Les avocats engagés dans la défense du droit des étrangers menacent d’engager des recours contentieux. Des annexes judiciaires comparables avaient été créées à Toulouse et à Marseille dans les années 2000 avant d’être invalidées en cassation, notamment parce que les conditions d’accès du public n’étaient pas conformes aux normes en vigueur. Aujourd’hui, seul le site du centre de rétention de Coquelles, près de Sangatte (Pas-de-Calais), est maintenu. Ces lieux, dénoncent leurs détracteurs, auraient un effet sur les décisions rendues. Un rapport réalisé en 2007 par la Cimade et la LDH, sur la salle de Toulouse, montrait que les audiences sans public avaient sensiblement augmenté, et que les décisions de libération de migrants avaient chuté de 6,25 à 2,4 %.
Le gouvernement n’a pas encore précisé les contours qu’il entend donner à sa politique sur le régime de la rétention, notamment sur la procédure judiciaire à suivre dans le cas d’une mesure d’éloignement. Un projet de loi global sur l’immigration devait initialement être présenté en conseil des ministres avant cet été. Finalement, son examen a de fortes chances d’être repoussé après les élections municipales de mars 2014.

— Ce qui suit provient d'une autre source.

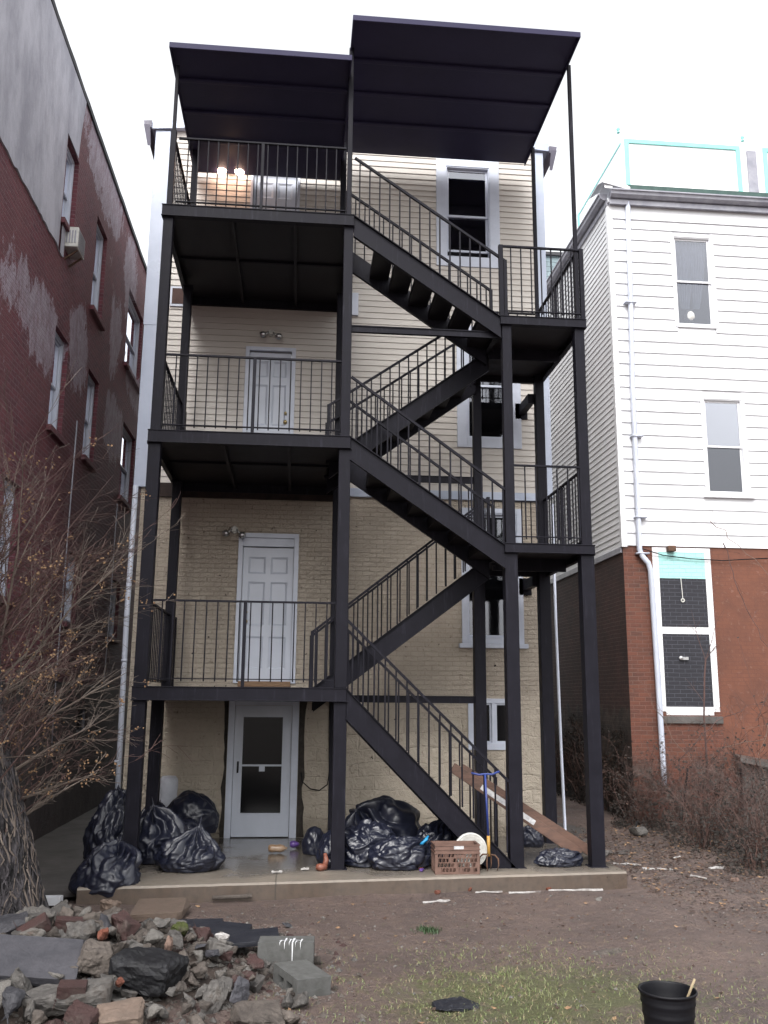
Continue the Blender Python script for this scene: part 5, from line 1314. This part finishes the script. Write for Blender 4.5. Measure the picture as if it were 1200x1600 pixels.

Plus de 50 000 étrangers placés en rétention en 2011
En 2011, en France métropolitaine, la justice a ordonné 17 000 éloignements parmi les 51 385 ressortissants étrangers en situation irrégulière placés en rétention. 36 % des personnes jugées ont été libérées, souvent parce que leur identité n’a pas pu être établie ou que leurs consulats ont refusé de délivrer dans les délais les laissez-passer nécessaires.
En outre-mer, 9 000 éloignements ont été opérés depuis la Guyane, et plus de 20 000 depuis Mayotte sur cette même période.
Avec 2 315 personnes enfermées en 2011, le centre de rétention du Mesnil-Amelot est le plus grand de France sur 27 structures existantes. Sur cette période, 28 % d’entre elles ont été expulsées.
Le coût d’une procédure d’éloignement est estimé à 10 000 € par personne, hors frais en préfecture et dans les tribunaux.
La police aux frontières a refusé l’entrée sur le territoire français à 11 945 étrangers en 2011. Parmi eux, 8 541 ont été placés en « zone d’attente », dont près de 80 % à Roissy.